Reproduce exactly the lines below, from the first through the one containing "PI = math.pi", and nothing more.

++++ Stored data

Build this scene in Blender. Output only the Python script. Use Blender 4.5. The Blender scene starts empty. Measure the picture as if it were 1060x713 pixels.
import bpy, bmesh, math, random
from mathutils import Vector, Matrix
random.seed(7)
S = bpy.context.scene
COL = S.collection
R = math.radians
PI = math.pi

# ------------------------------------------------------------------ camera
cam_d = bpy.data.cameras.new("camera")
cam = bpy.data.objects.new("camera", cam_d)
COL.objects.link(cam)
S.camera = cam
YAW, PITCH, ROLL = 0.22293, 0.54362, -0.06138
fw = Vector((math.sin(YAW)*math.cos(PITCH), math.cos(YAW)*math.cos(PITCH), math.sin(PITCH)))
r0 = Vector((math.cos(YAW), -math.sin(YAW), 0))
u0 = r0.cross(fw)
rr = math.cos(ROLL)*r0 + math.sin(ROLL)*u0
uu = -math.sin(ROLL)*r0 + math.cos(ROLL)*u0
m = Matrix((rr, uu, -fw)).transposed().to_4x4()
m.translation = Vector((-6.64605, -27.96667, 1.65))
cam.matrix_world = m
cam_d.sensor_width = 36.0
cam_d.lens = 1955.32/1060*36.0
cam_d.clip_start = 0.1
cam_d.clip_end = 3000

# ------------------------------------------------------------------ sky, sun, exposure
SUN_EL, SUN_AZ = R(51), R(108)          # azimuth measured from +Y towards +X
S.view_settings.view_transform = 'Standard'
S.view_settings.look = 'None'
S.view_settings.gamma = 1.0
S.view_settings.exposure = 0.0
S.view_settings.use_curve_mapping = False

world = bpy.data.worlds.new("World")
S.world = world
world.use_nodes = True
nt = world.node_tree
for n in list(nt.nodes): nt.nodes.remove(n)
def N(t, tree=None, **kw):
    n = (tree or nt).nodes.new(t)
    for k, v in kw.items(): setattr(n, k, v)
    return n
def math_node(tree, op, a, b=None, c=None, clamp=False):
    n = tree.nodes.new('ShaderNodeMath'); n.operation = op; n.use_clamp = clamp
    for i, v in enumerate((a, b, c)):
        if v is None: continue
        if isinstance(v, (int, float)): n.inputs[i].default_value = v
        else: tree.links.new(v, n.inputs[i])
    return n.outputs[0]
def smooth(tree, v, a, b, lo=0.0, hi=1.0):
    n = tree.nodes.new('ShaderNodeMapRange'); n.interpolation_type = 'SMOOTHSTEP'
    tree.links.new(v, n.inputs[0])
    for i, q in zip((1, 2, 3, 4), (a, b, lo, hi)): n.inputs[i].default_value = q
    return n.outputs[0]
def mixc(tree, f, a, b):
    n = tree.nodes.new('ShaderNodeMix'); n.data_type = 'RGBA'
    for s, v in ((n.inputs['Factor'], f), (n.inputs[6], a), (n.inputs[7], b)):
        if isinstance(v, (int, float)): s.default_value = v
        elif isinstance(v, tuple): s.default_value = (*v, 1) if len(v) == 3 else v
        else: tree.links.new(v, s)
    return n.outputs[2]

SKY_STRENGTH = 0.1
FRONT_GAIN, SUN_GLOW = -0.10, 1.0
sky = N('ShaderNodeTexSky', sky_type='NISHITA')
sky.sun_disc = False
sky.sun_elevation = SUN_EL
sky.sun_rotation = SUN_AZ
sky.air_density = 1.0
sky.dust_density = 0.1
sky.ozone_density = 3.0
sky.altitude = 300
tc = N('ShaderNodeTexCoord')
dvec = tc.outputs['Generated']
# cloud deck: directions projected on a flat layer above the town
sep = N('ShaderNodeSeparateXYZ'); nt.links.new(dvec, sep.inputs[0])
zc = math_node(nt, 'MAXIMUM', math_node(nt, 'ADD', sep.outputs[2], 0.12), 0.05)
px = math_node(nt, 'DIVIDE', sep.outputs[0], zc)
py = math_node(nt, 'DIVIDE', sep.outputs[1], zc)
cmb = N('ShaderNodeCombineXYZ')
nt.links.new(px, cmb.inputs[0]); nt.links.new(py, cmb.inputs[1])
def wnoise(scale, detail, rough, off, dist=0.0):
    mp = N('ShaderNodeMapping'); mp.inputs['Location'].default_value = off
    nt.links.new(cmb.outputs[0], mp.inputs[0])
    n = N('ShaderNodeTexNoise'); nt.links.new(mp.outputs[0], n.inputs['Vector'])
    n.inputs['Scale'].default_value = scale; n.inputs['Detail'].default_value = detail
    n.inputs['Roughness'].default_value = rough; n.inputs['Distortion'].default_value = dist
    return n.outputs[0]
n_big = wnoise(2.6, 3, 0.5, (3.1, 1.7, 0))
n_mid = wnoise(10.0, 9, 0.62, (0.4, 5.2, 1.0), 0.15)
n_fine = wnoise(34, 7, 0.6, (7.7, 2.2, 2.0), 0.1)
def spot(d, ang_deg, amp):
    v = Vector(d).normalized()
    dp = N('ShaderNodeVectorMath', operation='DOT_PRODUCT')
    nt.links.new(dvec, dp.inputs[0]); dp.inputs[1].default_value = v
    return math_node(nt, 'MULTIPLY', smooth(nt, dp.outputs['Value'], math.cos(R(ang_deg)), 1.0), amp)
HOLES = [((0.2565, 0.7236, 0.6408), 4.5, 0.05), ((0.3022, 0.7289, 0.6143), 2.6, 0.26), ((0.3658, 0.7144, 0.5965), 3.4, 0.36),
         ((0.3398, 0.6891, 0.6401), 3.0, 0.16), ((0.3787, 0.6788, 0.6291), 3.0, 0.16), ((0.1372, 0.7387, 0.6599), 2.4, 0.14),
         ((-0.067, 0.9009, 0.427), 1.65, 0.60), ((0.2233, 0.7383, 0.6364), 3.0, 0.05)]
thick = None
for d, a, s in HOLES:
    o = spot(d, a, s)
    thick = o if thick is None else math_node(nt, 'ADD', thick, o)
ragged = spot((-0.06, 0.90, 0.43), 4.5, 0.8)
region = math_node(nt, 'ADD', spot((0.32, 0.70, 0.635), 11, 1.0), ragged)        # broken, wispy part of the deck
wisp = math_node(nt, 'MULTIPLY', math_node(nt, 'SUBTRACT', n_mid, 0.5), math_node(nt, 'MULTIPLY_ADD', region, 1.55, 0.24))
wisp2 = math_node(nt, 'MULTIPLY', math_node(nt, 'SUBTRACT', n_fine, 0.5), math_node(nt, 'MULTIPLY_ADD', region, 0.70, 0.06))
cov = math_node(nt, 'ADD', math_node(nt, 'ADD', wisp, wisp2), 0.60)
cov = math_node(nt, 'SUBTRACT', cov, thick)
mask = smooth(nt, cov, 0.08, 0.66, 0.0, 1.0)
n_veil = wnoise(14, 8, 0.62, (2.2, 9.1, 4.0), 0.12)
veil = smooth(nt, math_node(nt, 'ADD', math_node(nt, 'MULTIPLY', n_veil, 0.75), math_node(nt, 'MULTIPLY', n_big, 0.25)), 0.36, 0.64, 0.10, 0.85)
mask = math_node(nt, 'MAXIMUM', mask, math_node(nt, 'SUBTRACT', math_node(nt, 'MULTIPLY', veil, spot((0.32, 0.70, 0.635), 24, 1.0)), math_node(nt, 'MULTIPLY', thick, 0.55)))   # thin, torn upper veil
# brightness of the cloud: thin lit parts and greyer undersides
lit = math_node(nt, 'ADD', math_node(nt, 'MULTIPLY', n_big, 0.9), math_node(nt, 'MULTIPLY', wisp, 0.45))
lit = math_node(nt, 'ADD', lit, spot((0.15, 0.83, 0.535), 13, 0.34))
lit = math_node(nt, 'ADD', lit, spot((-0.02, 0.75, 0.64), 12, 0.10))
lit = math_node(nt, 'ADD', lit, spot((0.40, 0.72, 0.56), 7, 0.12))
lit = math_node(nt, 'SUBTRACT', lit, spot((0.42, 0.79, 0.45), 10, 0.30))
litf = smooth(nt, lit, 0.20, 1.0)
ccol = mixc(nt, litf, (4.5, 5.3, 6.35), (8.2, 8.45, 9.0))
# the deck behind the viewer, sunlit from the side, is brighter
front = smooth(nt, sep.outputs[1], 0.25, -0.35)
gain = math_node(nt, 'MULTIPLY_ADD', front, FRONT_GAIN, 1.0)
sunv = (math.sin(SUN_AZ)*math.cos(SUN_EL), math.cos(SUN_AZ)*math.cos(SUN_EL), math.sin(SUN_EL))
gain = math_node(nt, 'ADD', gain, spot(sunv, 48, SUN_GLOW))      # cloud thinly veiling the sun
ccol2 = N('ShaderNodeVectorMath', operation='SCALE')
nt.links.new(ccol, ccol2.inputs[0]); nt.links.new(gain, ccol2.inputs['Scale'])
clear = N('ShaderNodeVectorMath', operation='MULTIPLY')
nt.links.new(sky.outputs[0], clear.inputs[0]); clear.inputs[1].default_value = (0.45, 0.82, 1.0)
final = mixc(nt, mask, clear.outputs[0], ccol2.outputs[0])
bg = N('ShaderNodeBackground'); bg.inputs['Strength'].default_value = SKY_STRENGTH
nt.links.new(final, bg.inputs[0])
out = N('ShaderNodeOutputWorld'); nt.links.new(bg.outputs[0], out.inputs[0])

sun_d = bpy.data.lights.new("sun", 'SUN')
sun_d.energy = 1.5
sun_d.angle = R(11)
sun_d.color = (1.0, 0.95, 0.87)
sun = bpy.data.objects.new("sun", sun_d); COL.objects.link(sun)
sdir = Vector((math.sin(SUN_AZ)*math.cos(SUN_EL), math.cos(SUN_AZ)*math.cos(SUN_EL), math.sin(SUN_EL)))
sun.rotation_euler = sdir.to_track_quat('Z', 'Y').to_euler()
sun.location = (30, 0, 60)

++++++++

Exercise result ::
Build this scene in Blender. Output only the Python script. Use Blender 4.5. The Blender scene starts empty. Measure the picture as if it were 1060x713 pixels.
import bpy, bmesh, math, random
from mathutils import Vector, Matrix
random.seed(7)
S = bpy.context.scene
COL = S.collection
R = math.radians
PI = math.pi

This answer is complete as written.